§ **INSTRUCTION**: Transcribe the full listing exactly, and drop every picture.

___ DATA LINES

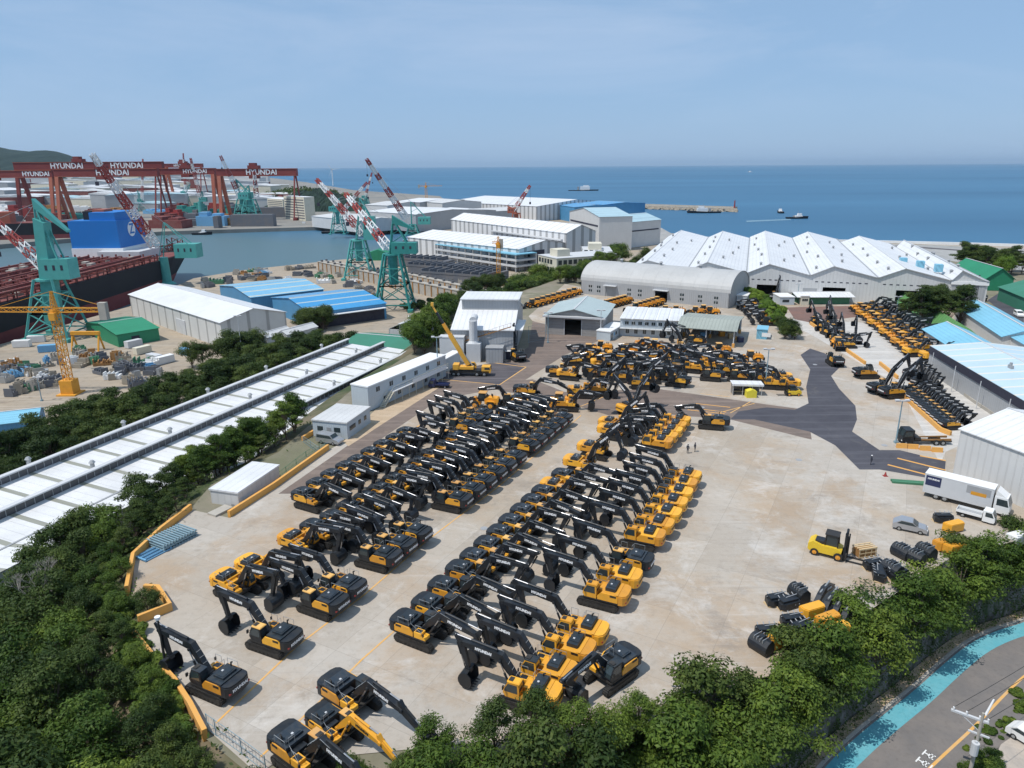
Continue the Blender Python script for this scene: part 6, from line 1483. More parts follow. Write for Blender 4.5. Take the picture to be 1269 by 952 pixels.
for q, h, st, po, ro, lab in [((881,530),165,'dark','tucked','y','lone excavator standing right of the faded orange marking'),
    ((655,491),-12,'dark','stretch','y','excavator with long arm reaching right at the asphalt pad'), ((634,503),175,'dark','tucked','y','excavator with dark cab behind the second row'),
    ((722,492),-8,'yellow','low','y','large yellow excavator with black hood at the crossing'), ((742,489),-5,'yellow','raised','y','yellow excavator with raised arm next to the large one'), ((703,508),-8,'yellow','tucked','y','yellow excavator low in front of the large one'),
    ((641,446),112,'dark','high','y','excavator with upright arm at the tall factory door'), ((1107,492),12,'dark','raised','y','front one of two excavators with raised arms at the right ramp'), ((1092,487),12,'dark','raised','y','rear one of two excavators with raised arms at the right ramp'),
    ((782,512),35,'yellow','raised','y','excavator with the longest raised arm by the middle row'), ((790,520),150,'dark','raised','y','dark excavator with raised arm behind the five yellow ones')]:
    exc(st, po, ro, G(*q), R(h), lab, None)
# machines without an arm
def make_noarm():
    root = make_exc('dark', 'tucked', 'y'); root.name = 'excavator_without_arm'
    for k in list(kids[root.name] if root.name in kids else []): pass
    return root
def strip_arm(root):
    for k in [c for c in root.children if c.name.split('.')[0] in ('boom', 'stick', 'bucket', 'boom_cylinder', 'stick_cylinder', 'bucket_cylinder')]:
        for g in list(k.children): kids.pop(g.name, None); bpy.data.objects.remove(g)
        kids.pop(k.name, None)
        if root.name in kids: kids[root.name] = [q for q in kids[root.name] if q is not k]
        bpy.data.objects.remove(k)
o = exc('dark', 'tucked', 'n', G(1074, 468), R(3), 'armless excavator standing at the low yellow barrier', None); strip_arm(o)
o = exc('dark', 'tucked', 'm', G(1034, 452), R(85), 'armless excavator seen from behind on the pale ramp', None); strip_arm(o)
# crowd of machines in front of the canopy
crowd = [(693,466,-8,'dark','raised'),(712,452,8,'dark','parked'),(707,470,-20,'yellow','tucked'),(738,466,-10,'dark','tucked'),(733,448,160,'yellow','tucked'),(757,470,-12,'dark','raised'),(748,456,-5,'yellow','tucked'),
 (773,460,170,'dark','parked'),(779,473,-10,'dark','raised'),(795,481,-8,'dark','high'),(768,446,-20,'yellow','tucked'),(790,456,15,'dark','parked'),(806,474,-10,'dark','raised'),(812,462,150,'dark','raised'),(801,447,165,'yellow','parked'),
 (826,470,158,'dark','parked'),(832,458,160,'dark','parked'),(824,446,-20,'yellow','tucked'),(842,449,158,'dark','parked'),(838,478,155,'dark','tucked'),(848,436,150,'dark','raised'),(856,461,160,'yellow','parked'),(866,449,165,'dark','parked'),
 (880,471,163,'dark','parked'),(874,458,160,'yellow','parked'),(896,464,160,'dark','parked'),(890,447,170,'dark','tucked'),(914,472,160,'dark','parked'),(908,457,160,'dark','tucked'),(930,463,165,'dark','parked'),(938,474,160,'dark','tucked'),
 (955,481,170,'yellow','tucked'),(972,482,172,'yellow','parked'),(962,474,172,'yellow','tucked'),(784,438,-30,'dark','tucked'),(860,427,160,'dark','raised')]
for i, (x, y, h, st, po) in enumerate(crowd):
    if po == 'high': po = 'raised'
    elif po == 'raised': po = rj.choice(['raised', 'parked2', 'parked3'])
    elif po == 'parked': po = rj.choice(['parked', 'parked2', 'level2', 'tucked'])
    exc(st, po, 'y', G(x, y), R(h), 'excavator packed in the mixed crowd in front of the office row and canopy', 'mixed crowd of excavators before the canopy', .97)
def loader(q, h, lab, grp=None, sc=1.0): return inst('loader', make_loader, lab, 'wheel loader', G(*q), R(h), grp, sc)
loader((600, 505), 168, 'lone yellow wheel loader at the top of the short left facing row', None, 1.1)
loader((694, 505), 168, 'yellow wheel loader at the far end of the dark tailed row', None, 1.05)
for i, (q, h) in enumerate([((745,436),172),((800,432),-5),((812,434),170),((776,440),175),((891,439),178),((930,449),180),((842,441),10),((730,440),175)]):
    loader(q, h, 'yellow wheel loader at the back of the mixed crowd below the offices', 'wheel loaders behind the mixed crowd')
for i in range(9):
    t = i/8; loader((660+52*t, 381-15*t), 205, f'{ORD[i+1]} wheel loader from the left in the row beneath the trees', 'wheel loaders lined under the trees')
for a, q, n, nm in [((752,382),(774,376),6,'left'),((788,386),(814,378),6,'middle')]:
    for i in range(n):
        t = i/(n-1); loader((a[0]+(q[0]-a[0])*t, a[1]+(q[1]-a[1])*t), 200, f'{ORD[i+1]} wheel loader from the front in the {nm} row by the vaulted hall', f'{nm} loader row by the vaulted hall')
for q in ((825,390),(838,390)): loader(q, 185, 'wheel loader in the pair behind the white roof slabs', 'pair of loaders behind the slabs')
for q in ((862,391),(872,389),(880,391)): loader(q, 180, 'wheel loader parked just behind the grey green canopy', 'three loaders behind the canopy')
loader((929, 383), 190, 'wheel loader beside the grey box shed')
# small excavators by the low yellow barrier
for i in range(11):
    t = i/10; p = G(1127+51*t, 488+43*t)
    exc('dark', 'tucked', 'y', p, R(8), f'{ORD[i+1]} small excavator from the top of the row behind the yellow barrier', 'small excavators behind the yellow barrier', .72)
for i in range(5):
    t = i/4; exc('dark', 'tucked', 'd', G(1130+20*t, 466+22*t), R(30), f'{ORD[i+1]} dark machine in the cluster above the small excavators', 'dark machines above the small row', .8)
# right hand double row
for i in range(15):
    t = i/14; q = (1064+70*t**1.03, 386+55*t**1.05)
    if i % 3 == 2: exc('yellow', 'tucked', 'y', G(*q), R(6), f'{ORD[i+1]} machine, an excavator, in the left file of the right yard', 'left file of the right yard')
    else: loader(q, 6, f'{ORD[i+1]} machine, a wheel loader, in the left file of the right yard', 'left file of the right yard')
for i in range(14):
    t = i/13; q = (1079+72*t, 384+52*t)
    exc('yellow' if i % 2 else 'dark', 'parked' if i in (8, 10, 12) else 'tucked', 'y', G(*q), R(4), f'{ORD[i+1]} excavator in the file along the green screen', 'file along the green screen')
exc('yellow', 'low', 'y', G(1158, 448), R(2), 'large yellow crawler machine at the end of the green screen', None, 1.15)
for i, (x, y, h, po) in enumerate([(1011,402,95,'raised'),(1019,408,90,'parked'),(1029,404,85,'raised'),(1025,415,100,'parked'),(1036,412,90,'raised'),(1037,424,95,'parked'),(1046,421,85,'raised'),(1030,396,80,'raised'),(1051,431,0,'parked'),(1060,425,80,'high')]):
    exc('dark', po, 'd' if i % 2 else 'y', G(x, y), R(h), 'excavator with arm up in the small cluster on the right apron', 'small cluster on the right apron', .82)
loader((1037, 431), 260, 'yellow loader seen from behind at the corner of the small cluster')
for i, (x, y) in enumerate([(936,386),(941,391),(946,396),(951,403),(945,385),(952,392),(958,399)]):
    exc('dark', 'tucked', 'd' if i % 2 else 'y', G(x, y), R(175), 'machine parked in the double file along the light green hedge', 'machines along the light green hedge', .95)
for i, (x, y, h, lab) in enumerate([(960,371,40,'excavator with raised arm behind the guard hut'),(1004,371,120,'excavator with raised arm behind the white shelter'),(1096,370,90,'excavator with upright arm at the factory doors'),(1213,372,90,'excavator with upright arm at the big open factory door')]):
    exc('dark', 'high', 'y', G(x, y), R(h), lab, None, .95)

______

§ **RESULT FOR THIS TASK**:
Continue the Blender Python script for this scene: part 6, from line 1483. More parts follow. Write for Blender 4.5. Take the picture to be 1269 by 952 pixels.
for q, h, st, po, ro, lab in [((881,530),165,'dark','tucked','y','lone excavator standing right of the faded orange marking'),
    ((655,491),-12,'dark','stretch','y','excavator with long arm reaching right at the asphalt pad'), ((634,503),175,'dark','tucked','y','excavator with dark cab behind the second row'),
    ((722,492),-8,'yellow','low','y','large yellow excavator with black hood at the crossing'), ((742,489),-5,'yellow','raised','y','yellow excavator with raised arm next to the large one'), ((703,508),-8,'yellow','tucked','y','yellow excavator low in front of the large one'),
    ((641,446),112,'dark','high','y','excavator with upright arm at the tall factory door'), ((1107,492),12,'dark','raised','y','front one of two excavators with raised arms at the right ramp'), ((1092,487),12,'dark','raised','y','rear one of two excavators with raised arms at the right ramp'),
    ((782,512),35,'yellow','raised','y','excavator with the longest raised arm by the middle row'), ((790,520),150,'dark','raised','y','dark excavator with raised arm behind the five yellow ones')]:
    exc(st, po, ro, G(*q), R(h), lab, None)
# machines without an arm
def make_noarm():
    root = make_exc('dark', 'tucked', 'y'); root.name = 'excavator_without_arm'
    for k in list(kids[root.name] if root.name in kids else []): pass
    return root
def strip_arm(root):
    for k in [c for c in root.children if c.name.split('.')[0] in ('boom', 'stick', 'bucket', 'boom_cylinder', 'stick_cylinder', 'bucket_cylinder')]:
        for g in list(k.children): kids.pop(g.name, None); bpy.data.objects.remove(g)
        kids.pop(k.name, None)
        if root.name in kids: kids[root.name] = [q for q in kids[root.name] if q is not k]
        bpy.data.objects.remove(k)
o = exc('dark', 'tucked', 'n', G(1074, 468), R(3), 'armless excavator standing at the low yellow barrier', None); strip_arm(o)
o = exc('dark', 'tucked', 'm', G(1034, 452), R(85), 'armless excavator seen from behind on the pale ramp', None); strip_arm(o)
# crowd of machines in front of the canopy
crowd = [(693,466,-8,'dark','raised'),(712,452,8,'dark','parked'),(707,470,-20,'yellow','tucked'),(738,466,-10,'dark','tucked'),(733,448,160,'yellow','tucked'),(757,470,-12,'dark','raised'),(748,456,-5,'yellow','tucked'),
 (773,460,170,'dark','parked'),(779,473,-10,'dark','raised'),(795,481,-8,'dark','high'),(768,446,-20,'yellow','tucked'),(790,456,15,'dark','parked'),(806,474,-10,'dark','raised'),(812,462,150,'dark','raised'),(801,447,165,'yellow','parked'),
 (826,470,158,'dark','parked'),(832,458,160,'dark','parked'),(824,446,-20,'yellow','tucked'),(842,449,158,'dark','parked'),(838,478,155,'dark','tucked'),(848,436,150,'dark','raised'),(856,461,160,'yellow','parked'),(866,449,165,'dark','parked'),
 (880,471,163,'dark','parked'),(874,458,160,'yellow','parked'),(896,464,160,'dark','parked'),(890,447,170,'dark','tucked'),(914,472,160,'dark','parked'),(908,457,160,'dark','tucked'),(930,463,165,'dark','parked'),(938,474,160,'dark','tucked'),
 (955,481,170,'yellow','tucked'),(972,482,172,'yellow','parked'),(962,474,172,'yellow','tucked'),(784,438,-30,'dark','tucked'),(860,427,160,'dark','raised')]
for i, (x, y, h, st, po) in enumerate(crowd):
    if po == 'high': po = 'raised'
    elif po == 'raised': po = rj.choice(['raised', 'parked2', 'parked3'])
    elif po == 'parked': po = rj.choice(['parked', 'parked2', 'level2', 'tucked'])
    exc(st, po, 'y', G(x, y), R(h), 'excavator packed in the mixed crowd in front of the office row and canopy', 'mixed crowd of excavators before the canopy', .97)
def loader(q, h, lab, grp=None, sc=1.0): return inst('loader', make_loader, lab, 'wheel loader', G(*q), R(h), grp, sc)
loader((600, 505), 168, 'lone yellow wheel loader at the top of the short left facing row', None, 1.1)
loader((694, 505), 168, 'yellow wheel loader at the far end of the dark tailed row', None, 1.05)
for i, (q, h) in enumerate([((745,436),172),((800,432),-5),((812,434),170),((776,440),175),((891,439),178),((930,449),180),((842,441),10),((730,440),175)]):
    loader(q, h, 'yellow wheel loader at the back of the mixed crowd below the offices', 'wheel loaders behind the mixed crowd')
for i in range(9):
    t = i/8; loader((660+52*t, 381-15*t), 205, f'{ORD[i+1]} wheel loader from the left in the row beneath the trees', 'wheel loaders lined under the trees')
for a, q, n, nm in [((752,382),(774,376),6,'left'),((788,386),(814,378),6,'middle')]:
    for i in range(n):
        t = i/(n-1); loader((a[0]+(q[0]-a[0])*t, a[1]+(q[1]-a[1])*t), 200, f'{ORD[i+1]} wheel loader from the front in the {nm} row by the vaulted hall', f'{nm} loader row by the vaulted hall')
for q in ((825,390),(838,390)): loader(q, 185, 'wheel loader in the pair behind the white roof slabs', 'pair of loaders behind the slabs')
for q in ((862,391),(872,389),(880,391)): loader(q, 180, 'wheel loader parked just behind the grey green canopy', 'three loaders behind the canopy')
loader((929, 383), 190, 'wheel loader beside the grey box shed')
# small excavators by the low yellow barrier
for i in range(11):
    t = i/10; p = G(1127+51*t, 488+43*t)
    exc('dark', 'tucked', 'y', p, R(8), f'{ORD[i+1]} small excavator from the top of the row behind the yellow barrier', 'small excavators behind the yellow barrier', .72)
for i in range(5):
    t = i/4; exc('dark', 'tucked', 'd', G(1130+20*t, 466+22*t), R(30), f'{ORD[i+1]} dark machine in the cluster above the small excavators', 'dark machines above the small row', .8)
# right hand double row
for i in range(15):
    t = i/14; q = (1064+70*t**1.03, 386+55*t**1.05)
    if i % 3 == 2: exc('yellow', 'tucked', 'y', G(*q), R(6), f'{ORD[i+1]} machine, an excavator, in the left file of the right yard', 'left file of the right yard')
    else: loader(q, 6, f'{ORD[i+1]} machine, a wheel loader, in the left file of the right yard', 'left file of the right yard')
for i in range(14):
    t = i/13; q = (1079+72*t, 384+52*t)
    exc('yellow' if i % 2 else 'dark', 'parked' if i in (8, 10, 12) else 'tucked', 'y', G(*q), R(4), f'{ORD[i+1]} excavator in the file along the green screen', 'file along the green screen')
exc('yellow', 'low', 'y', G(1158, 448), R(2), 'large yellow crawler machine at the end of the green screen', None, 1.15)
for i, (x, y, h, po) in enumerate([(1011,402,95,'raised'),(1019,408,90,'parked'),(1029,404,85,'raised'),(1025,415,100,'parked'),(1036,412,90,'raised'),(1037,424,95,'parked'),(1046,421,85,'raised'),(1030,396,80,'raised'),(1051,431,0,'parked'),(1060,425,80,'high')]):
    exc('dark', po, 'd' if i % 2 else 'y', G(x, y), R(h), 'excavator with arm up in the small cluster on the right apron', 'small cluster on the right apron', .82)
loader((1037, 431), 260, 'yellow loader seen from behind at the corner of the small cluster')
for i, (x, y) in enumerate([(936,386),(941,391),(946,396),(951,403),(945,385),(952,392),(958,399)]):
    exc('dark', 'tucked', 'd' if i % 2 else 'y', G(x, y), R(175), 'machine parked in the double file along the light green hedge', 'machines along the light green hedge', .95)
for i, (x, y, h, lab) in enumerate([(960,371,40,'excavator with raised arm behind the guard hut'),(1004,371,120,'excavator with raised arm behind the white shelter'),(1096,370,90,'excavator with upright arm at the factory doors'),(1213,372,90,'excavator with upright arm at the big open factory door')]):
    exc('dark', 'high', 'y', G(x, y), R(h), lab, None, .95)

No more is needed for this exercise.